Sitting in his spacious office in the town of Kfar Kanna, near Nazareth in the Galilee, Ahmad Effendi Meat Co. CEO Eiad Awawdy calmly described his 2014 encounter with Israel’s Ashkenazi chief rabbi, David Baruch Lau.
“I started to ask him interesting questions,” Awawdy, 43, said, of the meeting at a Chamber of Commerce event in Tel Aviv. “‘Is Judaism a missionary religion?’ He said no. I asked him: ‘Is Judaism a religion of coercion?’ He also said no. So I said: ‘Then how is it possible that you, the religion of Moses, are coercing us and interfering with our food? Why do you want me to eat my meat according to yourhalacha?’”
(The chief rabbi’s office stated that he does not remember the incident.)
On May 18, Awawdy and a dozen other Arab-Israelis, represented by Adalah, the Legal Center for the Arab Minority Rights in Israel, demanded an answer from Israel’s supreme court. Their petition seeks to overturn or allow exceptions to the 2004 law requiring all imported meat to be certified as kosher according to the strict standards of the Israeli chief rabbinate. The import ban, combined with economic factors, effectively forces Muslim and Christian Israelis to buy kosher meat even though they have no obligation to follow Jewish dietary law. “We have no problem with Judaism or with the State of Israel,” Awawdy said, “but we feel free to oppose religious coercion.”

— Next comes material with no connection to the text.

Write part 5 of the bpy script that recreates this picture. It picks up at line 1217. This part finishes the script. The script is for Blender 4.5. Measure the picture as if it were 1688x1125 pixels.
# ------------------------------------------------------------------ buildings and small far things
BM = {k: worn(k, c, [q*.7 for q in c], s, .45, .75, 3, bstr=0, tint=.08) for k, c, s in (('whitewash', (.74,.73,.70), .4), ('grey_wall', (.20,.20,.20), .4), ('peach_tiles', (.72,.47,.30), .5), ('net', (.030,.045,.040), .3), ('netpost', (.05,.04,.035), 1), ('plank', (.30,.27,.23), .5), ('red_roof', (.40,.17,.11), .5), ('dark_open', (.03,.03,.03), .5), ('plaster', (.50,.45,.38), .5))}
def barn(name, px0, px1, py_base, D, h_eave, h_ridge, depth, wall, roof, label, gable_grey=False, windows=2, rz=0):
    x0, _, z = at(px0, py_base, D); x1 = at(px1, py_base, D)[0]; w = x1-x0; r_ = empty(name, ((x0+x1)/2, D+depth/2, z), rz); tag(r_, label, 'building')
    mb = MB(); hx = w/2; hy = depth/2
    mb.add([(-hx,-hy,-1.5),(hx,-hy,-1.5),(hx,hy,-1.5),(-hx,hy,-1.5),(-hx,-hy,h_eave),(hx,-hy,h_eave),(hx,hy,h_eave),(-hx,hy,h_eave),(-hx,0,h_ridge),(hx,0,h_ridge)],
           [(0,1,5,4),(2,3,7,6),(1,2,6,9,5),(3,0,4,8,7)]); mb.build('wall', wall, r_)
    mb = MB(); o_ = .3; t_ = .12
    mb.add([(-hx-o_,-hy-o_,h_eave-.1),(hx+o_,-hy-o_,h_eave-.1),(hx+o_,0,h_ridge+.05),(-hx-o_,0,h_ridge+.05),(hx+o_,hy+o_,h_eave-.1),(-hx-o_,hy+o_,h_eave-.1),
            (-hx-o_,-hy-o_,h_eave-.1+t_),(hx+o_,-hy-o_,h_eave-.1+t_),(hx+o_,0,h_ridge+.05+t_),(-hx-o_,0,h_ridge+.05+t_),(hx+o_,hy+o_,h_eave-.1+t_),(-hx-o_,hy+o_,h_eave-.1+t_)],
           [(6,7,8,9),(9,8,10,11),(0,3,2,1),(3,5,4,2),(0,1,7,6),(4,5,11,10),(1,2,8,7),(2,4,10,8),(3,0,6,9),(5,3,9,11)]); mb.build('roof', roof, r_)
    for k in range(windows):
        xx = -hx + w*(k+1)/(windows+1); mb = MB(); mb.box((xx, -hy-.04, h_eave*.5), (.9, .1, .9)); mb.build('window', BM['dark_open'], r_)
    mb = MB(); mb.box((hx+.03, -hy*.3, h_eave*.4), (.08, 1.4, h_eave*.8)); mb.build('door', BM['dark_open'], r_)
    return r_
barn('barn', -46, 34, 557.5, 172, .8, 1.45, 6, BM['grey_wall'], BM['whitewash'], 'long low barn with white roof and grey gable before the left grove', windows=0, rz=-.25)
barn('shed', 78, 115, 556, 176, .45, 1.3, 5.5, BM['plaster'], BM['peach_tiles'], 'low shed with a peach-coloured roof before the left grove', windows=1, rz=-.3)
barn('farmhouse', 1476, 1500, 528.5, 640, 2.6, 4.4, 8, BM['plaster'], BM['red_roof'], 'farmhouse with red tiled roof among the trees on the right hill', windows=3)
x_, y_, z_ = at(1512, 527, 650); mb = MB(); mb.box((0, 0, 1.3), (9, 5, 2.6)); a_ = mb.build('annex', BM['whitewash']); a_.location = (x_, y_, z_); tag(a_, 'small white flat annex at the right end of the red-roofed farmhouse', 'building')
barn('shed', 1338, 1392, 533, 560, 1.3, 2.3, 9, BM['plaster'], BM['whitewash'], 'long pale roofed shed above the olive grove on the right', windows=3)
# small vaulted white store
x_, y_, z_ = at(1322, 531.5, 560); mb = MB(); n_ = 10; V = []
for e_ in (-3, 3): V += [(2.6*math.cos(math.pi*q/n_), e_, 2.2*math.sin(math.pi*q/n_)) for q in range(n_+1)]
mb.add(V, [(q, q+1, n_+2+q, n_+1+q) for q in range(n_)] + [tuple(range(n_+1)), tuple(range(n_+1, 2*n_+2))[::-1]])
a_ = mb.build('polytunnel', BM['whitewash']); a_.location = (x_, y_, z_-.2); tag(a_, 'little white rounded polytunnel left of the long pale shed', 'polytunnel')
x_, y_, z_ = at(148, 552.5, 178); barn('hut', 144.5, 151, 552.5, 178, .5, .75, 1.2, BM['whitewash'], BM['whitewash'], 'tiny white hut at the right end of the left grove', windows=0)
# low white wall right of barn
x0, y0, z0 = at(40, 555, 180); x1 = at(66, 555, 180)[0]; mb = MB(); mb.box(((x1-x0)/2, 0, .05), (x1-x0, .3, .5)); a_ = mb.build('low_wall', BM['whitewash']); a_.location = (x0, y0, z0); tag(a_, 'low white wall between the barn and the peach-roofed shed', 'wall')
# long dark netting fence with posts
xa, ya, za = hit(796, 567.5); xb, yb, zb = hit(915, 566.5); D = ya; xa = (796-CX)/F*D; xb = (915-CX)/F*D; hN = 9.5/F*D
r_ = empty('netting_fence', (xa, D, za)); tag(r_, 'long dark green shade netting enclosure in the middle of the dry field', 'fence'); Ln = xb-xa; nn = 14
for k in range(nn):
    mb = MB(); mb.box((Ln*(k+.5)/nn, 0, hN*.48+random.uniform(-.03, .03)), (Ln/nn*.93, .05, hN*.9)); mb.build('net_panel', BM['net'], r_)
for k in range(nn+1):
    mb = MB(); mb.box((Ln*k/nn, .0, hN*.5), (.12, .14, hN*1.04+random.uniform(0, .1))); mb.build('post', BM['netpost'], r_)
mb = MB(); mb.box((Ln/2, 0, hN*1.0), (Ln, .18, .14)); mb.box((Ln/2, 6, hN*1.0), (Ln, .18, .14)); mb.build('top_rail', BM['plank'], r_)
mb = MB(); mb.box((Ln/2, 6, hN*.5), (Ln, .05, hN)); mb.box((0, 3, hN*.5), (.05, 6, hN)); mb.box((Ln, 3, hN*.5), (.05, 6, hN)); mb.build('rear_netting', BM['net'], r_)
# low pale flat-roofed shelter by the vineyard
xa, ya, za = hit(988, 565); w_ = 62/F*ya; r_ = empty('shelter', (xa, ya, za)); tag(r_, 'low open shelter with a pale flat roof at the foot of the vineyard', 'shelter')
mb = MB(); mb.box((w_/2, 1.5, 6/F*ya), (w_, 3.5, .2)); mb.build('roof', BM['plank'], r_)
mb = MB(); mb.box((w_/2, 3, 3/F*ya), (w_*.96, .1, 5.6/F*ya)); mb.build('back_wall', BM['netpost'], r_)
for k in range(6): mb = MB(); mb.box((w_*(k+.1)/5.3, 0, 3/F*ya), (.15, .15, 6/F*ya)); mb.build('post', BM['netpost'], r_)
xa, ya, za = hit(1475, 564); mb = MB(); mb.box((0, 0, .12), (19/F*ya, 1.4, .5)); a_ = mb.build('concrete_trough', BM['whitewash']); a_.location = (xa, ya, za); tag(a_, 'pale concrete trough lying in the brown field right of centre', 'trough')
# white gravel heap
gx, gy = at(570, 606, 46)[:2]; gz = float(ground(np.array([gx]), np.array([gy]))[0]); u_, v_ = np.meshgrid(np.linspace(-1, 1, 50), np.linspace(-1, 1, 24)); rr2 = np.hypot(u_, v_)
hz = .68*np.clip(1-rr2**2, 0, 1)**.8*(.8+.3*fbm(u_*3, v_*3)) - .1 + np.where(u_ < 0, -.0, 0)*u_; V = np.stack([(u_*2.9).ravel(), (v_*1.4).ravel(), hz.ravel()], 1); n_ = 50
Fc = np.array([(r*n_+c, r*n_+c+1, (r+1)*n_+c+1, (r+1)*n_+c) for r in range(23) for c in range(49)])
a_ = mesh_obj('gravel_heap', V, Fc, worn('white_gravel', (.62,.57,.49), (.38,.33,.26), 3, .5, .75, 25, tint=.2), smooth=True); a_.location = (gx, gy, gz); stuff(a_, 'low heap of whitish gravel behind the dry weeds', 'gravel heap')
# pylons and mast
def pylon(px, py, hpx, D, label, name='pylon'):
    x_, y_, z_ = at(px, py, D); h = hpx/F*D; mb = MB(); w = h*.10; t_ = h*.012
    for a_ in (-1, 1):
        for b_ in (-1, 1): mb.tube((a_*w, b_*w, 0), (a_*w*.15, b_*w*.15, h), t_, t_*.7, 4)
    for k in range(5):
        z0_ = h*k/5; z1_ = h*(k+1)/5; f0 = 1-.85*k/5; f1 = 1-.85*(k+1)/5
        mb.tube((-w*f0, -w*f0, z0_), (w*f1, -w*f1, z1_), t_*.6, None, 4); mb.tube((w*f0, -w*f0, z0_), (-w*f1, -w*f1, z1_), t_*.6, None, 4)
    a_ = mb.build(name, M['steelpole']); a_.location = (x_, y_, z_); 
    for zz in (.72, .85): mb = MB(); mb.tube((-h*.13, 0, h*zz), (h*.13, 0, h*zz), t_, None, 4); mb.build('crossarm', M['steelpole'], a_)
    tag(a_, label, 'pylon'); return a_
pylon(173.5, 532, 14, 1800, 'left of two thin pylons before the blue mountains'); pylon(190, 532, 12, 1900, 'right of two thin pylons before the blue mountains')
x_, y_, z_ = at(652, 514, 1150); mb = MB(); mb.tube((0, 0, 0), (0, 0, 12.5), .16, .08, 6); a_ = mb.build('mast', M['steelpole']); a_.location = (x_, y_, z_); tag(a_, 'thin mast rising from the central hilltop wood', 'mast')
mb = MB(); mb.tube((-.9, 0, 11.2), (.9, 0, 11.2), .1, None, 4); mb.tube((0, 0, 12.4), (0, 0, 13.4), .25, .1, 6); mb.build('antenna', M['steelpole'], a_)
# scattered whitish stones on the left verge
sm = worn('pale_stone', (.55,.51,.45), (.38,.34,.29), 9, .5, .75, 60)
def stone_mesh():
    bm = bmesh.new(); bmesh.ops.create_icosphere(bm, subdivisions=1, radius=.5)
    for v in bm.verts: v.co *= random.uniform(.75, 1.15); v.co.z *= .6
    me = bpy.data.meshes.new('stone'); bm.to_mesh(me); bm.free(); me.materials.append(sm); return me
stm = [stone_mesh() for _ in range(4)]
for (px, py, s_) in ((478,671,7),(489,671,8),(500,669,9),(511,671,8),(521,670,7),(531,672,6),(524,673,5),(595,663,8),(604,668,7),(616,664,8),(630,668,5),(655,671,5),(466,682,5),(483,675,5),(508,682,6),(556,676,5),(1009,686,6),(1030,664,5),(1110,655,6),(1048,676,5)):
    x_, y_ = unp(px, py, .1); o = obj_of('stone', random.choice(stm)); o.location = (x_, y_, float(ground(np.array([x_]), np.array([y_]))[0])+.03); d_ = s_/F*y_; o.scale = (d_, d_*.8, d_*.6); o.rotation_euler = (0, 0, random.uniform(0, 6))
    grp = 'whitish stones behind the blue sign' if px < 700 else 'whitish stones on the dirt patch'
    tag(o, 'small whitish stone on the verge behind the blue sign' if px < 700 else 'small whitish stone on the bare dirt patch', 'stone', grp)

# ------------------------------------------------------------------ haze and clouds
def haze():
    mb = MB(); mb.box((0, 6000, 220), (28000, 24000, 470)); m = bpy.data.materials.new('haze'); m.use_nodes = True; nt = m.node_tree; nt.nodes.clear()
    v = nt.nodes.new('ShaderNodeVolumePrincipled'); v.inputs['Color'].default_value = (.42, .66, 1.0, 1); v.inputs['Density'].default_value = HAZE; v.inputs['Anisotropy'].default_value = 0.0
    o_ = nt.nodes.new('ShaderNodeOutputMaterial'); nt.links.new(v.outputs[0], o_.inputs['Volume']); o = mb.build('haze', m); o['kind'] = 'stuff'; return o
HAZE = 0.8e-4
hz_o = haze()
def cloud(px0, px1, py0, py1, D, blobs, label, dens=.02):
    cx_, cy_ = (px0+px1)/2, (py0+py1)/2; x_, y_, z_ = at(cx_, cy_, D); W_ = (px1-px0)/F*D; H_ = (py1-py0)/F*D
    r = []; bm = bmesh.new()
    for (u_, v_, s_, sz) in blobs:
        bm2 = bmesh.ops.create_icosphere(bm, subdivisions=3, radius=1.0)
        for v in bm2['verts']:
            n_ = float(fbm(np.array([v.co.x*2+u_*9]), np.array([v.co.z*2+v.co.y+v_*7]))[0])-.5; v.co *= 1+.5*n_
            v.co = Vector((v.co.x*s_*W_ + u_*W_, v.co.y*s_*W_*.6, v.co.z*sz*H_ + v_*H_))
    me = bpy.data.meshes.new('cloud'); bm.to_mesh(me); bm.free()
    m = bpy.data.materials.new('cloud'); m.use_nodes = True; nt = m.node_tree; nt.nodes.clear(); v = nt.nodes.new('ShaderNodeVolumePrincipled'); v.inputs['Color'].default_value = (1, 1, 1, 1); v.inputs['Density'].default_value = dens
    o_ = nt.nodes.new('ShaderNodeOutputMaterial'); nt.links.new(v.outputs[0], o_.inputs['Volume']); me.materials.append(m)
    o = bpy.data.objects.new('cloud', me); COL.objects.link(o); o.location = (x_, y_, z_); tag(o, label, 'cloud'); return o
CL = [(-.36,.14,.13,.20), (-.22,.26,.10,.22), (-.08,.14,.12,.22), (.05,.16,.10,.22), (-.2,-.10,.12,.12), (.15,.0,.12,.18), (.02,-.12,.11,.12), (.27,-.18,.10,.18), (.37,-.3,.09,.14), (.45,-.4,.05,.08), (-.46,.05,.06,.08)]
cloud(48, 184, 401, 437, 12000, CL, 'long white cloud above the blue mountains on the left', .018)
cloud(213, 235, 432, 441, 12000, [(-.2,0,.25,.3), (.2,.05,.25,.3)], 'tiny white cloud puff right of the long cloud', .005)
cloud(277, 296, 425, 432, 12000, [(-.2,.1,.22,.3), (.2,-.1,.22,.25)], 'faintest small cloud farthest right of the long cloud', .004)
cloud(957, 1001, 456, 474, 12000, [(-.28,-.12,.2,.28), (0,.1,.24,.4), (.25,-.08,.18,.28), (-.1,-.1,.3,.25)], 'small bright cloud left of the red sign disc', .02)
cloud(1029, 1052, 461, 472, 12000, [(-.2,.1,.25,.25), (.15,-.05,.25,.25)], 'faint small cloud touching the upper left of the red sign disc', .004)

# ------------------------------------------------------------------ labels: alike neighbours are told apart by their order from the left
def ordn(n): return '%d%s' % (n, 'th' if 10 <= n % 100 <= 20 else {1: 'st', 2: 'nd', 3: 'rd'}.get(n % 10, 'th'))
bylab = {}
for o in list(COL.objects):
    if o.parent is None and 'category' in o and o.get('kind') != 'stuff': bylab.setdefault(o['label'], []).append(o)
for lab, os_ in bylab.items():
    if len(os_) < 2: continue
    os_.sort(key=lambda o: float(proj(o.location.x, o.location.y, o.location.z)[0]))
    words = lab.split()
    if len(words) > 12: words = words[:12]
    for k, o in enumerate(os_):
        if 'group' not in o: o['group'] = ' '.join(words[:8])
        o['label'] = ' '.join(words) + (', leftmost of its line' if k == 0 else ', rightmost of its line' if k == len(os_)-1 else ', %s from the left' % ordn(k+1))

The court will hear the petition in February. According to legal experts, the case has a good chance of success. “I don’t see how the court will deny the petition,” said Shuki Friedman, director of the Center for Religion, Nation, and State at the Israeli Democracy Institute.
Israel’s Arab minority makes up 20 percent of the country’s population. In recent years, Arab citizens have had to contend with a raft of discriminatory legislation and overt hostility in the media and from leading politicians; newly installed Defense Minister Avigdor Lieberman, for instance, has infamously referred to Arab-Israeli politicians as “traitors” and a “fifth column.”
But they have also been left behind economically. The Arab-Israeli population is plagued by high unemployment and high poverty rates; women are especially hard-hit. Despite recent government investment in infrastructure, job growth, and education in Arab communities, the OECD reports that Arabs continue to lag behind the Jewish majority.